I did not think particularly of Egyptian mythology as I made my awe-struck entrance into the great temple of Denderah; it was more religion in the abstract; more the spirit of antiquity which obsessed me. The moment I had

passed through that mighty portico I found myself in a hall of immense size, whose massive and lofty columns were covered with sculptures and paintings of the gods, and religious rites. It was as dark as the dusk, for Denderah still has its roof on, with the same rich sculpture and painting as the columns and walls, though darkened in places by the fires of the Arab when it was filled with sand almost to the top. The pictures, however debased, had a human interest here which is denied to most temple-pictures, for their subjects were scenes from the life of Nero, when he was masquerading as a Pharaoh and a High Priest of the religion of Egypt. But there were also, high up on the walls, some mythological groups of great beauty like that of the Trinity of Bubastis-Isis, Osiris, and Horus. I confess that I did. not look at the pictures minutely. I was enjoying the impression of size, architectural splendour, and colour and mysteriousness. The last was heightened by the huge bats which flew about squealing and stinking: it is impossible to think of an Egyptian temple, which retains its roof, without these bats. Even the winged sun, the emblem of Horus, has wings shaped like a bat, though feathered like a bird'sfor no reason which I could tell. This Hall of Columns at Denderah, one of the great hypostyle halls of Egypt, though inferior in size to Karnak's and in art to that of Abydos, has a special interest, for it was finished while our Lord was at Jerusalem, though the Nero pictures were added afterwards. And we therefore see the world in one of its most important centres of religion and civilisation as it was, when He came to convert it.

Our dragoman prated of the crowns of Upper and Lower Egypt, and the cartouches of kings, and the duel between Horus and the power of darkness, who had slain his father, Osiris; and especially about the Greek intrusions in the Egyptian signs of the Zodiac on the ceiling (if the Zodiac was Egyptian at all). But I was more interested when he began to explain the plan of the temple from the vestibule to the sanctuary of the goddess.

When we left that gigantic and solemn vestibule, we found

ourselves in the Hall of the Appearance, where, between six great columns, the processions were formed and passed inwards through the Hall of the Altar and the Hall of the Cycle of the Gods to the Sanctuary of the Golden Hathor, where they kept the four sacred boats which formed the principal feature of these processions. Each boat contained a temple with the image of a god on it. In the centre of the sanctuary was a veil like the veil of the Holy of Holies at Jerusalem. Its fittings still remain.

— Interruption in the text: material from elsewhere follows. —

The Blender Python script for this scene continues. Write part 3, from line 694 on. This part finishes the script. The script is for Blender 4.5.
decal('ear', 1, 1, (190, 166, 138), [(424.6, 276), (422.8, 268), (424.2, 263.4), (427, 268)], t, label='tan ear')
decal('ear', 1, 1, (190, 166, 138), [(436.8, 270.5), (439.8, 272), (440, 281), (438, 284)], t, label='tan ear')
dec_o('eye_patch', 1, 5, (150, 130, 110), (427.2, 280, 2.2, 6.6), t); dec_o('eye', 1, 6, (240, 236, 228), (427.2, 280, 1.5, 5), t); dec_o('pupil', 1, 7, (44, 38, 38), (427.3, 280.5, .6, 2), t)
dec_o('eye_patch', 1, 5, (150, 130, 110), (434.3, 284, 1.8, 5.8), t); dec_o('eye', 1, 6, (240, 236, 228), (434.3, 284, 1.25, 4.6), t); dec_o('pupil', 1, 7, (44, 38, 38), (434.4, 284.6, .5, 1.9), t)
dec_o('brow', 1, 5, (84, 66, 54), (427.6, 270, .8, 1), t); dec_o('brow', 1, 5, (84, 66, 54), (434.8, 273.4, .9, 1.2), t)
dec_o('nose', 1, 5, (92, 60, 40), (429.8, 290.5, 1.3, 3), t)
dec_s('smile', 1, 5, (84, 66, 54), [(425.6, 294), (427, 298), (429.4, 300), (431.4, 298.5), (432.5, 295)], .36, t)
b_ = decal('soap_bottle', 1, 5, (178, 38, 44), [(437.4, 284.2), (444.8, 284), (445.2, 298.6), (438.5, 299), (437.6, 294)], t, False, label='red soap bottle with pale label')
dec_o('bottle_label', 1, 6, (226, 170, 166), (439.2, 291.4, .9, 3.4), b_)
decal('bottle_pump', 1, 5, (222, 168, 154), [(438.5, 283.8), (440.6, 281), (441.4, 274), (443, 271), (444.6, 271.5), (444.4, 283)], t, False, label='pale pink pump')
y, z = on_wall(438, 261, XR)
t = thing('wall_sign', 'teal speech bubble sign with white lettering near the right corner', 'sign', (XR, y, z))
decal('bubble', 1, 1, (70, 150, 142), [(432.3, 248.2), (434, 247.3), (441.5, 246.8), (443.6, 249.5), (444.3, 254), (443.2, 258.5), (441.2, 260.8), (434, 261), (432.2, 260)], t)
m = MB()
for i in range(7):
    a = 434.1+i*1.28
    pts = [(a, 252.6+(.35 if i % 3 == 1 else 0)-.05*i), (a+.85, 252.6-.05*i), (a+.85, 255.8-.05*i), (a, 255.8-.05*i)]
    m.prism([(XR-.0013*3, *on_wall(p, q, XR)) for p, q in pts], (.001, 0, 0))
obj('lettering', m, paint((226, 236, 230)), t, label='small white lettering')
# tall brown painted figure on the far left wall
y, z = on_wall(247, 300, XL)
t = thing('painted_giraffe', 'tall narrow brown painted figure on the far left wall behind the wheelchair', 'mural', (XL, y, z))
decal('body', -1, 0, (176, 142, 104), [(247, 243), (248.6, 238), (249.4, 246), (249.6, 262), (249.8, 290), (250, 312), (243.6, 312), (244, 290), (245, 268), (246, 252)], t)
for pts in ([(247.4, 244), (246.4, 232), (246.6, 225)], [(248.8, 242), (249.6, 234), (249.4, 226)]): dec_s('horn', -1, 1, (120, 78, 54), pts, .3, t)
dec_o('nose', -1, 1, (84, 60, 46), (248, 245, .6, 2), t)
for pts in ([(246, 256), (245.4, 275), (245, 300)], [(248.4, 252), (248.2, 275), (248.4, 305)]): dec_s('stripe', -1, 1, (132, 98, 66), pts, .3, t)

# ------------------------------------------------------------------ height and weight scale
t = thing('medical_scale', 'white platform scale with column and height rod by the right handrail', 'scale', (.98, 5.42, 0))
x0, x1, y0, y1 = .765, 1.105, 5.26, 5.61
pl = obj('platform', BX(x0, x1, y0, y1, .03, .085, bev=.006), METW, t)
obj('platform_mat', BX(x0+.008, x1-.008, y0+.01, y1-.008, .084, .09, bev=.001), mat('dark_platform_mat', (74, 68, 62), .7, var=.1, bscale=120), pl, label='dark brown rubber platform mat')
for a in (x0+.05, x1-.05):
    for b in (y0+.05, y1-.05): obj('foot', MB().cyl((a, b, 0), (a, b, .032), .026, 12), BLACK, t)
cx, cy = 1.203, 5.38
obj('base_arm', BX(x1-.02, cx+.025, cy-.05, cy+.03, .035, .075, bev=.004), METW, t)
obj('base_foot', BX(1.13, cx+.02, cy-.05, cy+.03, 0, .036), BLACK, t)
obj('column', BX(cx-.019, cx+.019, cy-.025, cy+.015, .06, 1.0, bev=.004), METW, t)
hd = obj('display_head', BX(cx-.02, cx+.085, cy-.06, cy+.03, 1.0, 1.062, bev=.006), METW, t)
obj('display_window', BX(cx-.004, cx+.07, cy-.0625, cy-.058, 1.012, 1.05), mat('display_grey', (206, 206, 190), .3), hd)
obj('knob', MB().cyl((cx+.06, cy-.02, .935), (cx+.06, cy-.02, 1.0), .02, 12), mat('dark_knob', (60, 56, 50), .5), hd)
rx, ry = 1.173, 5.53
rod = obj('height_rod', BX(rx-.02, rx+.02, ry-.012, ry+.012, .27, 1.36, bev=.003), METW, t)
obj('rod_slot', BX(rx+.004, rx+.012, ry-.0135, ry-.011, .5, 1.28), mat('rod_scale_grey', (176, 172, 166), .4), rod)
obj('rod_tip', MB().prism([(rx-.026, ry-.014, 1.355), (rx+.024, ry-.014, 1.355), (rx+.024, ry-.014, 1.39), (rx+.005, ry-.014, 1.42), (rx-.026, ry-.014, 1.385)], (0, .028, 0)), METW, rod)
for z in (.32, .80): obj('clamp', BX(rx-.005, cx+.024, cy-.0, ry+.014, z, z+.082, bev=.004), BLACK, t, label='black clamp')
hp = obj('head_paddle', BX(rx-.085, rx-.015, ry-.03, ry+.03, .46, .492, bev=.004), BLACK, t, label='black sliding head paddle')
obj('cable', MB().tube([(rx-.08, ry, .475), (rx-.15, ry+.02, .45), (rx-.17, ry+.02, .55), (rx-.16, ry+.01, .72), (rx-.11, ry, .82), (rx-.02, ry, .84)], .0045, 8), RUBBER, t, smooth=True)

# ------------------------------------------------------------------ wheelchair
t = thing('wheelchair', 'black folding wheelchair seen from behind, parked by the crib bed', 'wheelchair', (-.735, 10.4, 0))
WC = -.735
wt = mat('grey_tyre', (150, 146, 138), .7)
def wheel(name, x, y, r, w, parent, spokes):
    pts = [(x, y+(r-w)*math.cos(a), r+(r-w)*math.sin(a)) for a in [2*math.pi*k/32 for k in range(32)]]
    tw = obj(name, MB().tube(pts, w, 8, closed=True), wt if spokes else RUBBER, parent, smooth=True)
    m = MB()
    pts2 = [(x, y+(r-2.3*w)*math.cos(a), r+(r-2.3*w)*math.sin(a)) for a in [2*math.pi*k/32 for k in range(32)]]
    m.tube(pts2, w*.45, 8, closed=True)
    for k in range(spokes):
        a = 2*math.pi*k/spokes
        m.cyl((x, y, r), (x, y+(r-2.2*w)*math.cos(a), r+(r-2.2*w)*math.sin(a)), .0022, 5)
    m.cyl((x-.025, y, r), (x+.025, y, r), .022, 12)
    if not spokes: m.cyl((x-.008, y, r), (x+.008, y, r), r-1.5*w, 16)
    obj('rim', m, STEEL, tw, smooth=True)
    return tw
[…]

All round the Hall of the Appearance were the chambers used for the service and storing of the temple-the asit, where they made the perfumed oils and essences used in anointing; the sahit, where the offerings of the fruits of the earth were collected and consecrated; the passages through which the offerings of Upper and Lower Egypt were brought in; the silver house, where the plate of the temple was kept, still adorned with pictures of the Pharaoh offering gold and silver vessels to the goddess; the wardrobe, where they kept the sacred vestments of king and priest; the six small chambers and the special temple on the terrace, used in connection with the great procession of the New Year at Denderah, which was as elaborate as the Panathenæa at Athens; the corridors, emblazoned with pictures of the King in his relations to the gods, which divided the sanctuary from the dozen little chapels dedicated to the Resurrection of Osiris, and to Isis being brought to bed of Horus, and to Osiris overcoming the crocodiles, and to Hathor giving fresh life to the sun, and so on; the most sacred of all being the Dwelling of Hathor, right behind the sanctuary, which contained the inner chamber, only to be entered by the King himself, where the golden sistrum of Hathor was kept.

The interest of Denderah does not end here. There are chambers above and below, and in the thickness of the walls, all decorated in the same lavish way with paintings and sculptures, and secret chambers in the walls, whose proper entrances have never been discovered, used as refuges and treasuries. These are not decorated.

On the north side is a winding staircase and on the south

a staircase with a slope so gradual that it runs for half the length of the temple in the thickness of the wall. These two staircases are as good as a book. Following the Egyptian precedent, they present upon their walls the entire New Year's procession, which passed up one and down the other.

The splendid flat roof built of stone, and commanding the great view up and down the river, has two minor temples built upon it-one dedicated to the death and resurrection of Osiris, with three chambers for the various forms under which he was worshipped in Upper Egypt, and three for the various forms under which he was worshipped in Lower Egypt; the other a dear little hypäthral temple in the Greek style.

Not less interesting are the vaults of the temple, which contain some of its best sculptures and paintings. Here, as in the Dwelling of Hathor, King Pepi I. of the sixth dynasty, who lived three thousand years before the Ptolemies, and was one of the most munificent patrons of Denderah, is kneeling before Hathor, and here he is offering a golden image, which indicates that the treasures presented by him to the temple were kept in these vaults which, even in December, have a temperature of about 100° Fahrenheit; I thought that they might more appropriately have been decorated with scenes from the lower regions.

Such is the interior of the first Egyptian temple I saw, a congeries of noble halls and little shrines and vaults and passages, all with their paintings and sculptures comparatively uninjured-even the roofs were decorated with the signs of the Zodiac, and the heavenly goddess Nut, with her elongated body folded square round the whole sky. The painting has faded from the exterior, but it is still covered with sculptures-inside and out. Five Roman emperors contributed to its decoration: Augustus, Tiberius, Caligula, Claudius, and Nero, and Hadrian added a pylon.

But the most interesting decoration of the exterior is on its back face, in the Ptolemaic style, for here the famous Cleopatra-Cleopatra VI. of Egyptian history-caused the

images of herself and Cæsarion, her son by the immortal Julius Cæsar, to be carved.

The witch of Egypt has little beauty of face or figure in this conventionalised carving, but the Temple of Denderah is more closely connected with her than any existing building.

Within the lofty wall of crude bricks which surround the temple proper are subsidiary temples, the chief of which are the temples dedicated to Isis, and the Mammisi or birth-house of Horus; and all round the temples are remains of the houses and tombs of ancient Tentyris. One of the temples of the group was long used as a Coptic church: the crosses may still be distinguished.

The Temple of Denderah may be of only Ptolemaic antiquity-it may have no gigantic pylon, no dromos of sphinxes, no colonnaded court, but it is so unusually perfect and so brilliantly decorated that visitors are always impressed by it apart from its connection with Cleopatra.